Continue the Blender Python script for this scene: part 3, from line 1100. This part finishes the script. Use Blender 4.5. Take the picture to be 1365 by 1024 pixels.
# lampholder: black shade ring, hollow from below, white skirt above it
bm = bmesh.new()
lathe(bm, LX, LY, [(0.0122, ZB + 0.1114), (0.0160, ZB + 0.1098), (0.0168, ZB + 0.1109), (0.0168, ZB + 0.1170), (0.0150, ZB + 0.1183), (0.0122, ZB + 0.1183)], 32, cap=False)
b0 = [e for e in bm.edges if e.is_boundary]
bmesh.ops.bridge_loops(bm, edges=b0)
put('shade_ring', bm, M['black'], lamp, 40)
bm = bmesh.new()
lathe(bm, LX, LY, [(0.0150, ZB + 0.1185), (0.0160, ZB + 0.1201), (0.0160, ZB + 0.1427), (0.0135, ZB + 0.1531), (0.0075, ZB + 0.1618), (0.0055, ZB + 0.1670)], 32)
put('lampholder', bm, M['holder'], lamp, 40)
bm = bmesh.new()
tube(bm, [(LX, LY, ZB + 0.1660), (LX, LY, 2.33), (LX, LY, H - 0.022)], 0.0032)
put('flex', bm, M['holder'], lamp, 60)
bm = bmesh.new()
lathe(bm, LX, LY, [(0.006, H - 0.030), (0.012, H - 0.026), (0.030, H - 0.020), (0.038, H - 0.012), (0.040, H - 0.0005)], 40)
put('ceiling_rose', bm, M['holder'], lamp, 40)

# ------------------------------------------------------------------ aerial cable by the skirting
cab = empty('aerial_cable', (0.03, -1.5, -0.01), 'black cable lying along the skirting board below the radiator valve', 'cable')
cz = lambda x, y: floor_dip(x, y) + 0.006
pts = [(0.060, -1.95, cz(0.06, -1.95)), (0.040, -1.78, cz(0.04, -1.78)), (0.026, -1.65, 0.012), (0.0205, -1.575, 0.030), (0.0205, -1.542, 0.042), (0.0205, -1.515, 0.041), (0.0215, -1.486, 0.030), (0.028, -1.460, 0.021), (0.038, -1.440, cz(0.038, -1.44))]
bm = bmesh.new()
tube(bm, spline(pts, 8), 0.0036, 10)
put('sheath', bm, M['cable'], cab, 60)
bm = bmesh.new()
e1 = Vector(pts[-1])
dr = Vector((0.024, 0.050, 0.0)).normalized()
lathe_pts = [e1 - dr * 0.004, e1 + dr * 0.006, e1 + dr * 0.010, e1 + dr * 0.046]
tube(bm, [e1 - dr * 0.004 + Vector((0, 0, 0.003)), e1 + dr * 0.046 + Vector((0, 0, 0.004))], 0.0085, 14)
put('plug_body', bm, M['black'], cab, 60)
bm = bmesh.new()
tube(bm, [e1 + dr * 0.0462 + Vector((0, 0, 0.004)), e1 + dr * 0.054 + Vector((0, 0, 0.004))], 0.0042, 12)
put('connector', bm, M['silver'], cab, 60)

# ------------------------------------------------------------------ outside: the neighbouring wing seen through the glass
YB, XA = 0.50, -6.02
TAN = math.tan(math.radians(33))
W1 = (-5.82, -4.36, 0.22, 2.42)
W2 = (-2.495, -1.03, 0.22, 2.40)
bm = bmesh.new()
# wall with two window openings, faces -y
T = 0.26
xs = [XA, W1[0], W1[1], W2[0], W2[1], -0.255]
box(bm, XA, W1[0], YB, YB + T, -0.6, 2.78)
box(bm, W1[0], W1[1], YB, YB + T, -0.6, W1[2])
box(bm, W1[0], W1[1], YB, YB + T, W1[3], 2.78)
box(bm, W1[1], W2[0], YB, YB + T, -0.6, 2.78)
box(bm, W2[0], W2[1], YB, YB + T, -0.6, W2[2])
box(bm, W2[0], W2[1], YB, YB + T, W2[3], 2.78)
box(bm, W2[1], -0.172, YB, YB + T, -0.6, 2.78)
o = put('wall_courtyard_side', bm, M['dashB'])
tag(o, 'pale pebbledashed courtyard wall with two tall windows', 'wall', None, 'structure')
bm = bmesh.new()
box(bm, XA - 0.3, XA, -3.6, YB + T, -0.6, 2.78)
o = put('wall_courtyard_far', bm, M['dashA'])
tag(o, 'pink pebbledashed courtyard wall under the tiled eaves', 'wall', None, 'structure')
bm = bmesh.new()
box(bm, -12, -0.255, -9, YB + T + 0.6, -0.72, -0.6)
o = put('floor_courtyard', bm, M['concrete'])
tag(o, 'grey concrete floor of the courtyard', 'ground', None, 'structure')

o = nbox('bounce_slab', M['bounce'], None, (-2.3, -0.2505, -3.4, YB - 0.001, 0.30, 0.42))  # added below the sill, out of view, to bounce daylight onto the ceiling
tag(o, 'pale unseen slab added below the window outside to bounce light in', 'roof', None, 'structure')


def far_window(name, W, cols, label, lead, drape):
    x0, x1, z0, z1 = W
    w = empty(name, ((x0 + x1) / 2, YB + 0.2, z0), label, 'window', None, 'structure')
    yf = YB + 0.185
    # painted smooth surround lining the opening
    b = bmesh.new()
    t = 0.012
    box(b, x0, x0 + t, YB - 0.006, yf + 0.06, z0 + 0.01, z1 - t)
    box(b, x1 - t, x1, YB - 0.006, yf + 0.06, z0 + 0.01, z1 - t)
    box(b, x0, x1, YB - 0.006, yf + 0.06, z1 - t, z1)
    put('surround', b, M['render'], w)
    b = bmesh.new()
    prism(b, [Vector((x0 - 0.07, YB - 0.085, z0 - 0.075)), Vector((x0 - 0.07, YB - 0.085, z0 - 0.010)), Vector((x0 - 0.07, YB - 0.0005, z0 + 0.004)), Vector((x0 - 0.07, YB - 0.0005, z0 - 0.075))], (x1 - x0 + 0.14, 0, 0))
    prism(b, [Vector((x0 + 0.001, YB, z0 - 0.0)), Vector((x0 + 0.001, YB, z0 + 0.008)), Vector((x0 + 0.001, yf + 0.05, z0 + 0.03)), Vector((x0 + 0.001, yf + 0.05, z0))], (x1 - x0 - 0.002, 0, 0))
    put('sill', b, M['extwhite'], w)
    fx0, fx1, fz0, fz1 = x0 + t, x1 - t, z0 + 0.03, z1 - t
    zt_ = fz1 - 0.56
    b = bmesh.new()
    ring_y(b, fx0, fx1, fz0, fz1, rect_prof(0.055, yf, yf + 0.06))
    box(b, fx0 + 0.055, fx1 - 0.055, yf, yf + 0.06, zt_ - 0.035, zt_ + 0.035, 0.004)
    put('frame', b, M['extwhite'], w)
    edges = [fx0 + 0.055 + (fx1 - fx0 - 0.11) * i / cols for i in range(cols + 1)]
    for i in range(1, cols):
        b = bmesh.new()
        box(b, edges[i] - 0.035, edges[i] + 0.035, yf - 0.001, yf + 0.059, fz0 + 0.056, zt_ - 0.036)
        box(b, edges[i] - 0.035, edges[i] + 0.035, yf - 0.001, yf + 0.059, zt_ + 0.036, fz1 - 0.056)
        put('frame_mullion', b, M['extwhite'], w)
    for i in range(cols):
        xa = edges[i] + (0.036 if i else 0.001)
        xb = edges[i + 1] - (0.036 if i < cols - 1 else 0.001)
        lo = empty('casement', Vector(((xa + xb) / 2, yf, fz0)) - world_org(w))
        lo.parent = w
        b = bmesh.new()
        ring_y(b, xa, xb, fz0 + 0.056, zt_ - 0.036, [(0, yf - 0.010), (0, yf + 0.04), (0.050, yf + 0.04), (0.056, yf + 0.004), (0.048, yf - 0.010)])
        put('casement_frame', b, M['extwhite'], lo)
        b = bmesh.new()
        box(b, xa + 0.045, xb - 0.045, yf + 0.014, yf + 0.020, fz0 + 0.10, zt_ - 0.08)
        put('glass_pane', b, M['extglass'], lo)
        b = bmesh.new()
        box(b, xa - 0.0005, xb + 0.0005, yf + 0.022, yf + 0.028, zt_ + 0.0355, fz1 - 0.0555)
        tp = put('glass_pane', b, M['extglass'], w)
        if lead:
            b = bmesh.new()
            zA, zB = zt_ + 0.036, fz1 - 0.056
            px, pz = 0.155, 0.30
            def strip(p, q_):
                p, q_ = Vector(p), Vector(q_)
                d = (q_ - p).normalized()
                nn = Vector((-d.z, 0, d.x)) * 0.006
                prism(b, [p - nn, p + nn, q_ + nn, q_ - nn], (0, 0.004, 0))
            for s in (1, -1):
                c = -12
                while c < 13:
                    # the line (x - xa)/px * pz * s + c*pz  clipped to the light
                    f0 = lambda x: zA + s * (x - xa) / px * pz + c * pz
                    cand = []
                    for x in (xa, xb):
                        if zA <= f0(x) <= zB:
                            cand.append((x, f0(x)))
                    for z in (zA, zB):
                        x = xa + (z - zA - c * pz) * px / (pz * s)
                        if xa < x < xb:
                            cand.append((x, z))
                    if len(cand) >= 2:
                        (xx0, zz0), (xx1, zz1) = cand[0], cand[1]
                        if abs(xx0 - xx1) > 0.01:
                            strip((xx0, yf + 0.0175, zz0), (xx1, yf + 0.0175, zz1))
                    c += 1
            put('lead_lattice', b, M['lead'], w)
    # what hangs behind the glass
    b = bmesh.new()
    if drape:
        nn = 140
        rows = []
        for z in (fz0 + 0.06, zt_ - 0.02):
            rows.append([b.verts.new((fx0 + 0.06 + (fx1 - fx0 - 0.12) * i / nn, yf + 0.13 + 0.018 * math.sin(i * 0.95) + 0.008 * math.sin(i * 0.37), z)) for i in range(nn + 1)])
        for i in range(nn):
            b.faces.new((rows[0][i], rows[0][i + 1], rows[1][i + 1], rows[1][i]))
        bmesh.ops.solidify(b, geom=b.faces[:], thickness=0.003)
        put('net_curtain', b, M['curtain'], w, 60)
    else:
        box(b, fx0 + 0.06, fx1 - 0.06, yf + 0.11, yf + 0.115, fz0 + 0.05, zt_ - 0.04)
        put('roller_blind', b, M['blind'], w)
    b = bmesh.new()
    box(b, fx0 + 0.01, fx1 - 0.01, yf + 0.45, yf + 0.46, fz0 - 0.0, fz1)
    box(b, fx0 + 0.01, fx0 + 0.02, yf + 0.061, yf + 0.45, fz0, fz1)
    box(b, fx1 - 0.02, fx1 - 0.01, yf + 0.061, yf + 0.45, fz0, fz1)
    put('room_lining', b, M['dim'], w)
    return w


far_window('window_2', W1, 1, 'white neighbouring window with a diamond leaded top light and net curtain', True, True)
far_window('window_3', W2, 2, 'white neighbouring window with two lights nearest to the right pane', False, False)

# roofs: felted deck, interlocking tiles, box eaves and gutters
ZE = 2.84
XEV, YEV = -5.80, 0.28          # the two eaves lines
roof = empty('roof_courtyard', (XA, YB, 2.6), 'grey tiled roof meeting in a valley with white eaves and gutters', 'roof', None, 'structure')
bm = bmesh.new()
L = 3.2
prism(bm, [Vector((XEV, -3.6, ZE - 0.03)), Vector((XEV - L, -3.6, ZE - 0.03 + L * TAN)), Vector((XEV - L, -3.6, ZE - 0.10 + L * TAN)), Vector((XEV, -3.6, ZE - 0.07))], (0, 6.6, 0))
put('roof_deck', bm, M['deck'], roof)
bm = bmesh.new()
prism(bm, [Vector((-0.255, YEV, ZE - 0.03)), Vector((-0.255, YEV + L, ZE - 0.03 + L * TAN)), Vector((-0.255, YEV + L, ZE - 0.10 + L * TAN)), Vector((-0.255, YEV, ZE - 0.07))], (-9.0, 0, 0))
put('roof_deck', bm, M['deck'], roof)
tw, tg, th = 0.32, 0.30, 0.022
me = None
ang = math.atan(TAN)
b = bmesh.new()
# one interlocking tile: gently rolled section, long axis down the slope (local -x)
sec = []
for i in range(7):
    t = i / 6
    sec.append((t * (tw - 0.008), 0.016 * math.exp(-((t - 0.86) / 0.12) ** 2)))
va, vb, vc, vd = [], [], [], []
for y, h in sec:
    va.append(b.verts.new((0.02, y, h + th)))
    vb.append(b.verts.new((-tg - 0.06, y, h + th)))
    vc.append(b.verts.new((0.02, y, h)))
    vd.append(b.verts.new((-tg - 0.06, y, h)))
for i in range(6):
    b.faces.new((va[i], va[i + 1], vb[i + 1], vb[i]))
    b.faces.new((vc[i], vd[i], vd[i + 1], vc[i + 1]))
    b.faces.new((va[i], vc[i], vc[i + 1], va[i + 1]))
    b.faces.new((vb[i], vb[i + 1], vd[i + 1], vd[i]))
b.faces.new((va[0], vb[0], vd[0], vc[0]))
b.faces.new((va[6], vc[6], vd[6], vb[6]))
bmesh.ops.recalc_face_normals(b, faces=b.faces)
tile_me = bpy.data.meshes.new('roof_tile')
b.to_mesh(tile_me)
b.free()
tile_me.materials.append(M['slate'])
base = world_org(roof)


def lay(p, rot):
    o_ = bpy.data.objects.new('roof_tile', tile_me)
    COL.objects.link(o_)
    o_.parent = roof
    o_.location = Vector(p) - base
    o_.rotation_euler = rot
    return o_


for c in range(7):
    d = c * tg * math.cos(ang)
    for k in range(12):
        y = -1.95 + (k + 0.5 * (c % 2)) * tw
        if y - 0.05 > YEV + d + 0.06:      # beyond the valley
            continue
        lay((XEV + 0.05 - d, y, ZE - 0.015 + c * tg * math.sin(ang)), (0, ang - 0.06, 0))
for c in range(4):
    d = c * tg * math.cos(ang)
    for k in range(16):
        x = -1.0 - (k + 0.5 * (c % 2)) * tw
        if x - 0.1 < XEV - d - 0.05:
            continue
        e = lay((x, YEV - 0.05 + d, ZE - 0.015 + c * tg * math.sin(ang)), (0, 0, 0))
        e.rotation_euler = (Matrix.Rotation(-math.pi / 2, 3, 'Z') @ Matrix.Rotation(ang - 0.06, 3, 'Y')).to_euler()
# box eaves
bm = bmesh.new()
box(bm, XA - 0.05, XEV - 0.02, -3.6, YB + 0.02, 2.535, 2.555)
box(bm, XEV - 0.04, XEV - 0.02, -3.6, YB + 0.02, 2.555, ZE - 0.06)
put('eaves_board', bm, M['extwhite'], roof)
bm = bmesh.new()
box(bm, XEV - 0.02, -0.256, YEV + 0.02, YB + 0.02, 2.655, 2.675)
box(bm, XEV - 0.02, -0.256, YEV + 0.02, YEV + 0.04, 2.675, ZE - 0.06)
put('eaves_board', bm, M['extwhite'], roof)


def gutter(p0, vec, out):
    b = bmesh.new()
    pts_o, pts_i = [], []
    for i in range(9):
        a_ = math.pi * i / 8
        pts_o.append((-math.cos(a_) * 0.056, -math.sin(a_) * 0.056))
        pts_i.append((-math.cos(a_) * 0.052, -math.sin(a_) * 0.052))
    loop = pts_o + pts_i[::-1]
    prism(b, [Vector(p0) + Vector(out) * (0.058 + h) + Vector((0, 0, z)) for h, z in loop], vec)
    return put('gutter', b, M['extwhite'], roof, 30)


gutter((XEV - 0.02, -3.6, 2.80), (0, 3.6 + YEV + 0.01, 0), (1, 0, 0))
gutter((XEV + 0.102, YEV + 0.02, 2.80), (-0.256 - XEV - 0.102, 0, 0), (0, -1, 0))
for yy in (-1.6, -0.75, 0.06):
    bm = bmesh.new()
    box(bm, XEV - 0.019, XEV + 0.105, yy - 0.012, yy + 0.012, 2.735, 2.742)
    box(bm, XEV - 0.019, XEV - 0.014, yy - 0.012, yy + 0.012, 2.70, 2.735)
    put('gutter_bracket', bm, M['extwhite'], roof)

Aim =>
Set down each line of the material verbatim, from the first line through the line that contains "put('ceiling_rose', bm, M['holder'], lamp, 40)".

Solution to this task =>
Continue the Blender Python script for this scene: part 3, from line 1100. This part finishes the script. Use Blender 4.5. Take the picture to be 1365 by 1024 pixels.
# lampholder: black shade ring, hollow from below, white skirt above it
bm = bmesh.new()
lathe(bm, LX, LY, [(0.0122, ZB + 0.1114), (0.0160, ZB + 0.1098), (0.0168, ZB + 0.1109), (0.0168, ZB + 0.1170), (0.0150, ZB + 0.1183), (0.0122, ZB + 0.1183)], 32, cap=False)
b0 = [e for e in bm.edges if e.is_boundary]
bmesh.ops.bridge_loops(bm, edges=b0)
put('shade_ring', bm, M['black'], lamp, 40)
bm = bmesh.new()
lathe(bm, LX, LY, [(0.0150, ZB + 0.1185), (0.0160, ZB + 0.1201), (0.0160, ZB + 0.1427), (0.0135, ZB + 0.1531), (0.0075, ZB + 0.1618), (0.0055, ZB + 0.1670)], 32)
put('lampholder', bm, M['holder'], lamp, 40)
bm = bmesh.new()
tube(bm, [(LX, LY, ZB + 0.1660), (LX, LY, 2.33), (LX, LY, H - 0.022)], 0.0032)
put('flex', bm, M['holder'], lamp, 60)
bm = bmesh.new()
lathe(bm, LX, LY, [(0.006, H - 0.030), (0.012, H - 0.026), (0.030, H - 0.020), (0.038, H - 0.012), (0.040, H - 0.0005)], 40)
put('ceiling_rose', bm, M['holder'], lamp, 40)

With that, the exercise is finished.